Dalam masyarakat yang tenggelam dalam kesenangan. Manusia menjadi terasing, terputus dari dunia luar. Realita tidak lebih dari kumpulan iklan kilat dan ragam sitkom yang membuai sedang pengetahuan tidak lebih dari pada travia yang menggoda. Dalam Semesta 451 Aku menjadi lebih penting dari pada Mereka sehingga tidak pernah tercipta Kita.

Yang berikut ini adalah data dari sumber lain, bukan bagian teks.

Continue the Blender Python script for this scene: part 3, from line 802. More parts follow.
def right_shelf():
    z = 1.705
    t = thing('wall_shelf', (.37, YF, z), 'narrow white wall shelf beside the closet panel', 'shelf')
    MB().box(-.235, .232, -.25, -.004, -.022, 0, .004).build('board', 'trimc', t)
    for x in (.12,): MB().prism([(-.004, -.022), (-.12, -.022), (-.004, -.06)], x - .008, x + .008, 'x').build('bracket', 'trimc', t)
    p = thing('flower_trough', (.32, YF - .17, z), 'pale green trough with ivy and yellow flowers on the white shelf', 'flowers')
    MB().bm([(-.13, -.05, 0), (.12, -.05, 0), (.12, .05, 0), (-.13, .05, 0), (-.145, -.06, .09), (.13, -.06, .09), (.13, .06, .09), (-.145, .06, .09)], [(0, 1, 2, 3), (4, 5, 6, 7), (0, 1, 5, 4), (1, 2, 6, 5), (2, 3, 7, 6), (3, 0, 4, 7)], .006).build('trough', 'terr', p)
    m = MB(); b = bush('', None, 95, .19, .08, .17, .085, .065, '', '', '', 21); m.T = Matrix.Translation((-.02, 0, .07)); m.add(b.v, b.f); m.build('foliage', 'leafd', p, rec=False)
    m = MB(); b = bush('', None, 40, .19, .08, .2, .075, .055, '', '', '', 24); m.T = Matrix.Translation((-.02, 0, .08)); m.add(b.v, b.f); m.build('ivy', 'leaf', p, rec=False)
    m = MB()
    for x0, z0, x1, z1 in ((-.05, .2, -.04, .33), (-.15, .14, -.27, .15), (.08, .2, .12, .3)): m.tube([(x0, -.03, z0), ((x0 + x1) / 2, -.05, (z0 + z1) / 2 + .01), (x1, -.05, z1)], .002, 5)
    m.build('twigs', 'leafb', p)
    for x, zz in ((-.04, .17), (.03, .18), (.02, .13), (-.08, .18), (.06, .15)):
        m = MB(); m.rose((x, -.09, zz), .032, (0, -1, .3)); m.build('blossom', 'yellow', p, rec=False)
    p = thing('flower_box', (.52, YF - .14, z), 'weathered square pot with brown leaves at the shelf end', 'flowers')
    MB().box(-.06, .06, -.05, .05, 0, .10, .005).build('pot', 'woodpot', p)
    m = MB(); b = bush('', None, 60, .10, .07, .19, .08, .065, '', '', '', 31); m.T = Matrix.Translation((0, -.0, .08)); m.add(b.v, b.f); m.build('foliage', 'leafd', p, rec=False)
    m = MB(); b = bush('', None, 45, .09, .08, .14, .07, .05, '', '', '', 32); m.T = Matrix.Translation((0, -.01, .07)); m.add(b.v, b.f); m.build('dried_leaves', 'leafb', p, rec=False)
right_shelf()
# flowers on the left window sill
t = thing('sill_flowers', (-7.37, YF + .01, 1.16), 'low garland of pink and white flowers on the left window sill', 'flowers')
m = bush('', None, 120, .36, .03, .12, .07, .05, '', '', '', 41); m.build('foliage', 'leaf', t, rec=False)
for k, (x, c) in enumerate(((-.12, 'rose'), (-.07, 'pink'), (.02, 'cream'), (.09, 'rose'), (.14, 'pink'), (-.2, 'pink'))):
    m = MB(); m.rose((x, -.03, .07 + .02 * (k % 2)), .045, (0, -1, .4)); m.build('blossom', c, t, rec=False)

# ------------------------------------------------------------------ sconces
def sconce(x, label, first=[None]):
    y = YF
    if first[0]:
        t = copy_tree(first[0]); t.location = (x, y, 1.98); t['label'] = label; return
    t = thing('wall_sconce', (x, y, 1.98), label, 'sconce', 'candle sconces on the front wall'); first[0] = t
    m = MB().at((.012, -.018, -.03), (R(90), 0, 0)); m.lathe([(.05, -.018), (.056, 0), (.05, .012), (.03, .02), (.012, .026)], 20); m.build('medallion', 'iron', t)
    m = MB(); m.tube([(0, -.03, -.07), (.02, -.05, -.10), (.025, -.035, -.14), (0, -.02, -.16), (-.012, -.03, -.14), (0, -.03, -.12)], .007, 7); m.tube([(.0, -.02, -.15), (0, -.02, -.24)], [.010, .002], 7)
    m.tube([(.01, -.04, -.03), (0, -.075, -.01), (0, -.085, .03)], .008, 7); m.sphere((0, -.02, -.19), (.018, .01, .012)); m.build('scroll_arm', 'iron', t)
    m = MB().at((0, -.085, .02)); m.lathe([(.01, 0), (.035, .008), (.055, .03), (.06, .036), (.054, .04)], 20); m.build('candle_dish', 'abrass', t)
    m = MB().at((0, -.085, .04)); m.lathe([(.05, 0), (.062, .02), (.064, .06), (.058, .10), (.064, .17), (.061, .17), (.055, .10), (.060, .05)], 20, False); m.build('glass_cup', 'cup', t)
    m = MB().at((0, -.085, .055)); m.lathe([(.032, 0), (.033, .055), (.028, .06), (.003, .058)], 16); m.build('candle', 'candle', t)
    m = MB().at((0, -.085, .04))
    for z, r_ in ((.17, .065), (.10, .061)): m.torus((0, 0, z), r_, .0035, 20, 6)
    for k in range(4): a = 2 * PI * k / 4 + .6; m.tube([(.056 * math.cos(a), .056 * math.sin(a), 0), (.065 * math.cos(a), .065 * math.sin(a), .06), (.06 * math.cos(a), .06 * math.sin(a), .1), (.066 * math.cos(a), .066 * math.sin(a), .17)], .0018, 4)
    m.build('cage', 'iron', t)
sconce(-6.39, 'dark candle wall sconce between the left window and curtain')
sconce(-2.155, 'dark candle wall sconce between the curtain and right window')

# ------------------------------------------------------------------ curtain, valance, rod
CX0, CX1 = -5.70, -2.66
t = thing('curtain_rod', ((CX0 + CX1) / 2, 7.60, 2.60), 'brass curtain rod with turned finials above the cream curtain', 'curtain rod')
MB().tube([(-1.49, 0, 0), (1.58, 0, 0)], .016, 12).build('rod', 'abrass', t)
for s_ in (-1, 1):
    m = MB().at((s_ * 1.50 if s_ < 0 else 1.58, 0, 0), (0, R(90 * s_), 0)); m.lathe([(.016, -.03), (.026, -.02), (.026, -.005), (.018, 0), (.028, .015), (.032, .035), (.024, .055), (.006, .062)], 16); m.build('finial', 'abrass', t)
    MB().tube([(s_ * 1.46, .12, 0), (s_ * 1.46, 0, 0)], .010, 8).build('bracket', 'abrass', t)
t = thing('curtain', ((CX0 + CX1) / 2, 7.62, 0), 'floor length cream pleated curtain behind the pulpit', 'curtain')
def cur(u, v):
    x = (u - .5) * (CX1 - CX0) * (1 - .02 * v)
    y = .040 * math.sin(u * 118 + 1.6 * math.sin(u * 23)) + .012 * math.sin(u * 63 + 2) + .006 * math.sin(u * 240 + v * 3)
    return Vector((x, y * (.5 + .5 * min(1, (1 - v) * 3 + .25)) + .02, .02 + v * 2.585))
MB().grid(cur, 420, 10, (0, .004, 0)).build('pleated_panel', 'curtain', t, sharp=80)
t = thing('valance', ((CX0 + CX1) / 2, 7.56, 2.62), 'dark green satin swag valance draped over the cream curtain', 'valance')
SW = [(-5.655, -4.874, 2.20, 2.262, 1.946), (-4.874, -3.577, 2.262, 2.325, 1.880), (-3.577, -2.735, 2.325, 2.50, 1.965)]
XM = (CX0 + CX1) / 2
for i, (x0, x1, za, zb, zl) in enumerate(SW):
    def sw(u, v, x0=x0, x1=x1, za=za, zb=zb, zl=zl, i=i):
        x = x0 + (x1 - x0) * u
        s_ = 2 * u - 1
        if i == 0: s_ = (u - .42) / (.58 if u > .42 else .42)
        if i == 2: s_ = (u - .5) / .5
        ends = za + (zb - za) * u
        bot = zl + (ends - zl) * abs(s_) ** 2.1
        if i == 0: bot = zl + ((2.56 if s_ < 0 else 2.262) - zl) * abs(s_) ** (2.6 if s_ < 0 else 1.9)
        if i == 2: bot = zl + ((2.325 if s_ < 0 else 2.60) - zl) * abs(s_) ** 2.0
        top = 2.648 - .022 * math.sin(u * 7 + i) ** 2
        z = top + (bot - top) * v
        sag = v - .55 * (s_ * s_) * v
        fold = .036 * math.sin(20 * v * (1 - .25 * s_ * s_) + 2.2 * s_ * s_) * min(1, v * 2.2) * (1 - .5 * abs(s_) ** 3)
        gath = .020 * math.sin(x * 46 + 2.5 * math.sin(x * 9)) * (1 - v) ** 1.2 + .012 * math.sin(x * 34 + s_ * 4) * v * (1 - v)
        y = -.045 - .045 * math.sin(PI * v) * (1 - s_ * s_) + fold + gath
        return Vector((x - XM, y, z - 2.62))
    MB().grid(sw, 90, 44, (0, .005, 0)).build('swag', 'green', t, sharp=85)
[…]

Dalam cerita lain yang bertema Distopia ambilah contoh 1984 karya Geogre Orwell, Son of Heaven karya David Wingrove atau The Memory Police karya Yoko Ogawa, lahirnya otoritas yang totaliter terjadi dalam gerak dari atas ke bawah dan dalam situasi huru-hara. Ray Bradbury memiliki pandangan berbeda, Bradbury membayangkan dalam bukunya bahwa otoritas yang totaliter dan anti intelektual justru lahir dari rahim masyarakat yang apatis. Jika Orwell dan Wingrove membayangkan masa depan dalam keadaan yang mencekam dan menakutkan dalam represi otoritas. Bradbury justru membayangkan masa depan yang penuh kenikmatan artifisial. Twitter di tangan kanan, Tik Tok di tangan kiri, mata yang tertuju pada Youtube, dan perut yang kenyang akan McD, tetapi di samping itu udara dipenuhi bau anyir dan disudut-sudut kota berserakan lidah, telinga, dan mata para pengkritik.